- [Supplied information]

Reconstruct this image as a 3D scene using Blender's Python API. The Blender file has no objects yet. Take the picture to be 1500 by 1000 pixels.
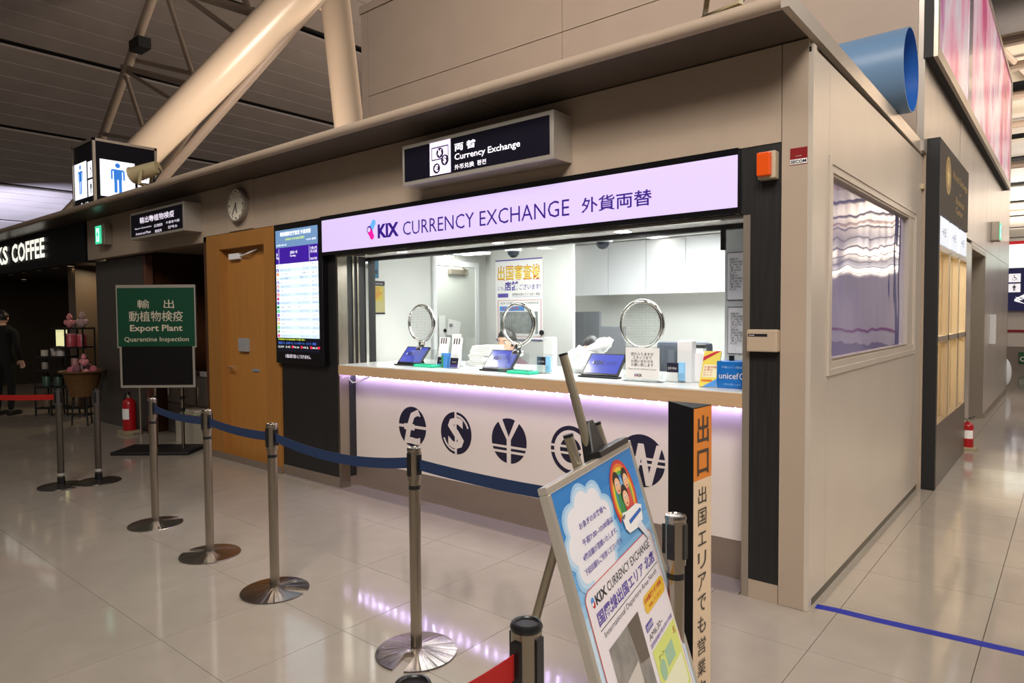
import bpy, bmesh, math, random
import numpy as np
from mathutils import Vector, Matrix
random.seed(7)
sc = bpy.context.scene
COL = sc.collection

# ------------------------------------------------------------------ camera
FPX, YAW, PITCH, ROLL = 991.75, 0.69382, 0.03965, -0.00707
CAM = Vector((1.05515, -3.62133, 1.55))
_F = Vector((-math.sin(YAW)*math.cos(PITCH), math.cos(YAW)*math.cos(PITCH), -math.sin(PITCH)))
_R = Vector((math.cos(YAW), math.sin(YAW), 0)); _U = _R.cross(_F)
_R, _U = _R*math.cos(ROLL)+_U*math.sin(ROLL), -_R*math.sin(ROLL)+_U*math.cos(ROLL)
cd = bpy.data.cameras.new('camera'); cam = bpy.data.objects.new('camera', cd); COL.objects.link(cam)
cd.sensor_width = 36; cd.lens = FPX*36/1500; cd.clip_end = 500; cd.clip_start = .05
M3 = Matrix((_R, _U, -_F)).transposed().to_4x4(); M3.translation = CAM; cam.matrix_world = M3
sc.camera = cam

def at(x, y, ax, v):
    """point where the sight line of a measured photograph point meets a plane of the building"""
    d = _F*FPX+_R*(x-750)-_U*(y-500); i = 'xyz'.index(ax)
    return CAM+d*((v-CAM[i])/d[i])

# ------------------------------------------------------------------ world, exposure, hall fill lights
sc.view_settings.view_transform = 'Standard'; sc.view_settings.look = 'None'
sc.view_settings.exposure = 0.02; sc.view_settings.gamma = 1.0; sc.view_settings.use_curve_mapping = False
w = bpy.data.worlds.new('world'); sc.world = w; w.use_nodes = True
w.node_tree.nodes['Background'].inputs[0].default_value = (1.0, .87, .76, 1)
w.node_tree.nodes['Background'].inputs[1].default_value = 0.085
sc.cycles.transparent_max_bounces = 24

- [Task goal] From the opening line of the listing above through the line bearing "return CAM+d*((v-CAM[i])/d[i])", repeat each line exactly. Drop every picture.

- [Task solution]
Reconstruct this image as a 3D scene using Blender's Python API. The Blender file has no objects yet. Take the picture to be 1500 by 1000 pixels.
import bpy, bmesh, math, random
import numpy as np
from mathutils import Vector, Matrix
random.seed(7)
sc = bpy.context.scene
COL = sc.collection

# ------------------------------------------------------------------ camera
FPX, YAW, PITCH, ROLL = 991.75, 0.69382, 0.03965, -0.00707
CAM = Vector((1.05515, -3.62133, 1.55))
_F = Vector((-math.sin(YAW)*math.cos(PITCH), math.cos(YAW)*math.cos(PITCH), -math.sin(PITCH)))
_R = Vector((math.cos(YAW), math.sin(YAW), 0)); _U = _R.cross(_F)
_R, _U = _R*math.cos(ROLL)+_U*math.sin(ROLL), -_R*math.sin(ROLL)+_U*math.cos(ROLL)
cd = bpy.data.cameras.new('camera'); cam = bpy.data.objects.new('camera', cd); COL.objects.link(cam)
cd.sensor_width = 36; cd.lens = FPX*36/1500; cd.clip_end = 500; cd.clip_start = .05
M3 = Matrix((_R, _U, -_F)).transposed().to_4x4(); M3.translation = CAM; cam.matrix_world = M3
sc.camera = cam

def at(x, y, ax, v):
    """point where the sight line of a measured photograph point meets a plane of the building"""
    d = _F*FPX+_R*(x-750)-_U*(y-500); i = 'xyz'.index(ax)
    return CAM+d*((v-CAM[i])/d[i])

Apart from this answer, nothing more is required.